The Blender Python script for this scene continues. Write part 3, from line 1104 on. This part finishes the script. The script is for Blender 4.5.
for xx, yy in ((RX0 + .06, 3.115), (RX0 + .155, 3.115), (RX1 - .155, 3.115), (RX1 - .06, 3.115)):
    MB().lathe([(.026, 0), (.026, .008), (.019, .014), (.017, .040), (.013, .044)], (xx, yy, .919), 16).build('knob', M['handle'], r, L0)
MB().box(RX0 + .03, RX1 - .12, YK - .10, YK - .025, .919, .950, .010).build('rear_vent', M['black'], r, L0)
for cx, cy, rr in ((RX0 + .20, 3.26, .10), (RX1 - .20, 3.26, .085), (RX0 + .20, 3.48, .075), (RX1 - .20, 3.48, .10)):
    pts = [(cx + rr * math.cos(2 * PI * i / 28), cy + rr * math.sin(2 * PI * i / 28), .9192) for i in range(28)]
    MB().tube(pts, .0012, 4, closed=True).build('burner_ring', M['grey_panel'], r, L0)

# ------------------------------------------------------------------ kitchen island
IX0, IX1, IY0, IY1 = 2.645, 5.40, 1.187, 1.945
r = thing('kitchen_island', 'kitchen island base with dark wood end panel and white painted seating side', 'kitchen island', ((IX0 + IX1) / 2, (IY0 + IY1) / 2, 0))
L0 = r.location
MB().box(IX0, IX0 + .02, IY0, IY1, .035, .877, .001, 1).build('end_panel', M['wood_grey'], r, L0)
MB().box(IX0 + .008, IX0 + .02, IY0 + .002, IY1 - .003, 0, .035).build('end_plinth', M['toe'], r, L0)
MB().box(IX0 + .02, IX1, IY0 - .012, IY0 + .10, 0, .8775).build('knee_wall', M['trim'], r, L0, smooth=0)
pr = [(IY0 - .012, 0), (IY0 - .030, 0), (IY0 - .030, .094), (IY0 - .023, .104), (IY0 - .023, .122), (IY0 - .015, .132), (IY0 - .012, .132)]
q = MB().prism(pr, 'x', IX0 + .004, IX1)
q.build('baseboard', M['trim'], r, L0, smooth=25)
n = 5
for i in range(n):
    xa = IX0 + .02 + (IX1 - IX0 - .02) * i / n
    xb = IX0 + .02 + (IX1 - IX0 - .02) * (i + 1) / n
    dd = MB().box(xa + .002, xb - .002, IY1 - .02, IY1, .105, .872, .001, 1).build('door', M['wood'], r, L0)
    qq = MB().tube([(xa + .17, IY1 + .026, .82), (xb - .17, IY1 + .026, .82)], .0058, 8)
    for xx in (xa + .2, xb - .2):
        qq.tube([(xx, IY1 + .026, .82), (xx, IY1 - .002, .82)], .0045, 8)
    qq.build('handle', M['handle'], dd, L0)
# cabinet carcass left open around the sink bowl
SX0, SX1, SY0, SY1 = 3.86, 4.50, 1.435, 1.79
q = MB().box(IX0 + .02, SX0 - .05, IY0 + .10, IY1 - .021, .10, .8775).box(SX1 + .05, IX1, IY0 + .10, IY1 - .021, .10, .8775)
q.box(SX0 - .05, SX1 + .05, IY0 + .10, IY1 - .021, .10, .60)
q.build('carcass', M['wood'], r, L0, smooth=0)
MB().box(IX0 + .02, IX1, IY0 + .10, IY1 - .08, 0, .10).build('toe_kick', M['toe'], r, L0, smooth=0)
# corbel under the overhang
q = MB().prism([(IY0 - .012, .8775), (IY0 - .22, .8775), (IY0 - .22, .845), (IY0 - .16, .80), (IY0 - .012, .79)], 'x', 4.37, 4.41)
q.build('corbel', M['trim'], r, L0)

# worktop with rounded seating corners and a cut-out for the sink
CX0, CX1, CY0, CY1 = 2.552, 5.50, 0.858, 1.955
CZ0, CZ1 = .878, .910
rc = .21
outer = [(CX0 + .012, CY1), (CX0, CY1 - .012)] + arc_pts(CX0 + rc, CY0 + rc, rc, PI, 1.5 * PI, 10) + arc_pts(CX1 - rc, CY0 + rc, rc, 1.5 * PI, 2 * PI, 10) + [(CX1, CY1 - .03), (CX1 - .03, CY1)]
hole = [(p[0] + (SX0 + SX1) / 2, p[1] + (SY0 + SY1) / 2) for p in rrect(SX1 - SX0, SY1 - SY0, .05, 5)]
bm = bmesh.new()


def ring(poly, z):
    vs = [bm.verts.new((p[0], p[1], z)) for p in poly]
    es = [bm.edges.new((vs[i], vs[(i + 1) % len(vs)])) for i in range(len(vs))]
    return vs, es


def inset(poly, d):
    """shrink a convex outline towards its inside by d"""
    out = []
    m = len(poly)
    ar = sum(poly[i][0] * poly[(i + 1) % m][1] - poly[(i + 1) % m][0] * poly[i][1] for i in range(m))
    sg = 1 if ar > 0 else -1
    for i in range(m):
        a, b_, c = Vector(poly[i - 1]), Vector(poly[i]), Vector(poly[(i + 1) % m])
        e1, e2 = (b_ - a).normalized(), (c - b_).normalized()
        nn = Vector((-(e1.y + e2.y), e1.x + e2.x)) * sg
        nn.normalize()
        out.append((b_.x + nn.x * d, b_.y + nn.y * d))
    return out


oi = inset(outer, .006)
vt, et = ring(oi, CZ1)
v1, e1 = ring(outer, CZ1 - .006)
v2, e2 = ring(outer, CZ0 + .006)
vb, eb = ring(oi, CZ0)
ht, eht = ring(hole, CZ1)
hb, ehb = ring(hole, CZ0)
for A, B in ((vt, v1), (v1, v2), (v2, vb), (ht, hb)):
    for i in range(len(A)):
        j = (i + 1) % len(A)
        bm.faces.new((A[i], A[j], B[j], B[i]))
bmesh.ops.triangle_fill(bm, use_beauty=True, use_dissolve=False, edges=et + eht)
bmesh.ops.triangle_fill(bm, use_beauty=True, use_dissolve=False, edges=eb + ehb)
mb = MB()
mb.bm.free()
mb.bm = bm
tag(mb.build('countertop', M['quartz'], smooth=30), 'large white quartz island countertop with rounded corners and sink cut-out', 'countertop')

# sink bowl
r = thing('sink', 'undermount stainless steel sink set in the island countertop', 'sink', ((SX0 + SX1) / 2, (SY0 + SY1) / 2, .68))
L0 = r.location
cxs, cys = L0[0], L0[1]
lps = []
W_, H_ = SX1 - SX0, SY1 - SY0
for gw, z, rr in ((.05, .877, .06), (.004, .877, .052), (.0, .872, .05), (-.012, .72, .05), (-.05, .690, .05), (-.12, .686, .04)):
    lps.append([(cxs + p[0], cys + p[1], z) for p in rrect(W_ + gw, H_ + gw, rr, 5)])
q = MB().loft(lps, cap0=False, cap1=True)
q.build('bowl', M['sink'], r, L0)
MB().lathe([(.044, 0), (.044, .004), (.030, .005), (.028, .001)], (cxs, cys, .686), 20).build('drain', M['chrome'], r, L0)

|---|

Work to be completed: Extract the full listing above without alteration.

Finished answer:
The Blender Python script for this scene continues. Write part 3, from line 1104 on. This part finishes the script. The script is for Blender 4.5.
for xx, yy in ((RX0 + .06, 3.115), (RX0 + .155, 3.115), (RX1 - .155, 3.115), (RX1 - .06, 3.115)):
    MB().lathe([(.026, 0), (.026, .008), (.019, .014), (.017, .040), (.013, .044)], (xx, yy, .919), 16).build('knob', M['handle'], r, L0)
MB().box(RX0 + .03, RX1 - .12, YK - .10, YK - .025, .919, .950, .010).build('rear_vent', M['black'], r, L0)
for cx, cy, rr in ((RX0 + .20, 3.26, .10), (RX1 - .20, 3.26, .085), (RX0 + .20, 3.48, .075), (RX1 - .20, 3.48, .10)):
    pts = [(cx + rr * math.cos(2 * PI * i / 28), cy + rr * math.sin(2 * PI * i / 28), .9192) for i in range(28)]
    MB().tube(pts, .0012, 4, closed=True).build('burner_ring', M['grey_panel'], r, L0)

# ------------------------------------------------------------------ kitchen island
IX0, IX1, IY0, IY1 = 2.645, 5.40, 1.187, 1.945
r = thing('kitchen_island', 'kitchen island base with dark wood end panel and white painted seating side', 'kitchen island', ((IX0 + IX1) / 2, (IY0 + IY1) / 2, 0))
L0 = r.location
MB().box(IX0, IX0 + .02, IY0, IY1, .035, .877, .001, 1).build('end_panel', M['wood_grey'], r, L0)
MB().box(IX0 + .008, IX0 + .02, IY0 + .002, IY1 - .003, 0, .035).build('end_plinth', M['toe'], r, L0)
MB().box(IX0 + .02, IX1, IY0 - .012, IY0 + .10, 0, .8775).build('knee_wall', M['trim'], r, L0, smooth=0)
pr = [(IY0 - .012, 0), (IY0 - .030, 0), (IY0 - .030, .094), (IY0 - .023, .104), (IY0 - .023, .122), (IY0 - .015, .132), (IY0 - .012, .132)]
q = MB().prism(pr, 'x', IX0 + .004, IX1)
q.build('baseboard', M['trim'], r, L0, smooth=25)
n = 5
for i in range(n):
    xa = IX0 + .02 + (IX1 - IX0 - .02) * i / n
    xb = IX0 + .02 + (IX1 - IX0 - .02) * (i + 1) / n
    dd = MB().box(xa + .002, xb - .002, IY1 - .02, IY1, .105, .872, .001, 1).build('door', M['wood'], r, L0)
    qq = MB().tube([(xa + .17, IY1 + .026, .82), (xb - .17, IY1 + .026, .82)], .0058, 8)
    for xx in (xa + .2, xb - .2):
        qq.tube([(xx, IY1 + .026, .82), (xx, IY1 - .002, .82)], .0045, 8)
    qq.build('handle', M['handle'], dd, L0)
# cabinet carcass left open around the sink bowl
SX0, SX1, SY0, SY1 = 3.86, 4.50, 1.435, 1.79
q = MB().box(IX0 + .02, SX0 - .05, IY0 + .10, IY1 - .021, .10, .8775).box(SX1 + .05, IX1, IY0 + .10, IY1 - .021, .10, .8775)
q.box(SX0 - .05, SX1 + .05, IY0 + .10, IY1 - .021, .10, .60)
q.build('carcass', M['wood'], r, L0, smooth=0)
MB().box(IX0 + .02, IX1, IY0 + .10, IY1 - .08, 0, .10).build('toe_kick', M['toe'], r, L0, smooth=0)
# corbel under the overhang
q = MB().prism([(IY0 - .012, .8775), (IY0 - .22, .8775), (IY0 - .22, .845), (IY0 - .16, .80), (IY0 - .012, .79)], 'x', 4.37, 4.41)
q.build('corbel', M['trim'], r, L0)

# worktop with rounded seating corners and a cut-out for the sink
CX0, CX1, CY0, CY1 = 2.552, 5.50, 0.858, 1.955
CZ0, CZ1 = .878, .910
rc = .21
outer = [(CX0 + .012, CY1), (CX0, CY1 - .012)] + arc_pts(CX0 + rc, CY0 + rc, rc, PI, 1.5 * PI, 10) + arc_pts(CX1 - rc, CY0 + rc, rc, 1.5 * PI, 2 * PI, 10) + [(CX1, CY1 - .03), (CX1 - .03, CY1)]
hole = [(p[0] + (SX0 + SX1) / 2, p[1] + (SY0 + SY1) / 2) for p in rrect(SX1 - SX0, SY1 - SY0, .05, 5)]
bm = bmesh.new()


def ring(poly, z):
    vs = [bm.verts.new((p[0], p[1], z)) for p in poly]
    es = [bm.edges.new((vs[i], vs[(i + 1) % len(vs)])) for i in range(len(vs))]
    return vs, es


def inset(poly, d):
    """shrink a convex outline towards its inside by d"""
    out = []
    m = len(poly)
    ar = sum(poly[i][0] * poly[(i + 1) % m][1] - poly[(i + 1) % m][0] * poly[i][1] for i in range(m))
    sg = 1 if ar > 0 else -1
    for i in range(m):
        a, b_, c = Vector(poly[i - 1]), Vector(poly[i]), Vector(poly[(i + 1) % m])
        e1, e2 = (b_ - a).normalized(), (c - b_).normalized()
        nn = Vector((-(e1.y + e2.y), e1.x + e2.x)) * sg
        nn.normalize()
        out.append((b_.x + nn.x * d, b_.y + nn.y * d))
    return out


oi = inset(outer, .006)
vt, et = ring(oi, CZ1)
v1, e1 = ring(outer, CZ1 - .006)
v2, e2 = ring(outer, CZ0 + .006)
vb, eb = ring(oi, CZ0)
ht, eht = ring(hole, CZ1)
hb, ehb = ring(hole, CZ0)
for A, B in ((vt, v1), (v1, v2), (v2, vb), (ht, hb)):
    for i in range(len(A)):
        j = (i + 1) % len(A)
        bm.faces.new((A[i], A[j], B[j], B[i]))
bmesh.ops.triangle_fill(bm, use_beauty=True, use_dissolve=False, edges=et + eht)
bmesh.ops.triangle_fill(bm, use_beauty=True, use_dissolve=False, edges=eb + ehb)
mb = MB()
mb.bm.free()
mb.bm = bm
tag(mb.build('countertop', M['quartz'], smooth=30), 'large white quartz island countertop with rounded corners and sink cut-out', 'countertop')

# sink bowl
r = thing('sink', 'undermount stainless steel sink set in the island countertop', 'sink', ((SX0 + SX1) / 2, (SY0 + SY1) / 2, .68))
L0 = r.location
cxs, cys = L0[0], L0[1]
lps = []
W_, H_ = SX1 - SX0, SY1 - SY0
for gw, z, rr in ((.05, .877, .06), (.004, .877, .052), (.0, .872, .05), (-.012, .72, .05), (-.05, .690, .05), (-.12, .686, .04)):
    lps.append([(cxs + p[0], cys + p[1], z) for p in rrect(W_ + gw, H_ + gw, rr, 5)])
q = MB().loft(lps, cap0=False, cap1=True)
q.build('bowl', M['sink'], r, L0)
MB().lathe([(.044, 0), (.044, .004), (.030, .005), (.028, .001)], (cxs, cys, .686), 20).build('drain', M['chrome'], r, L0)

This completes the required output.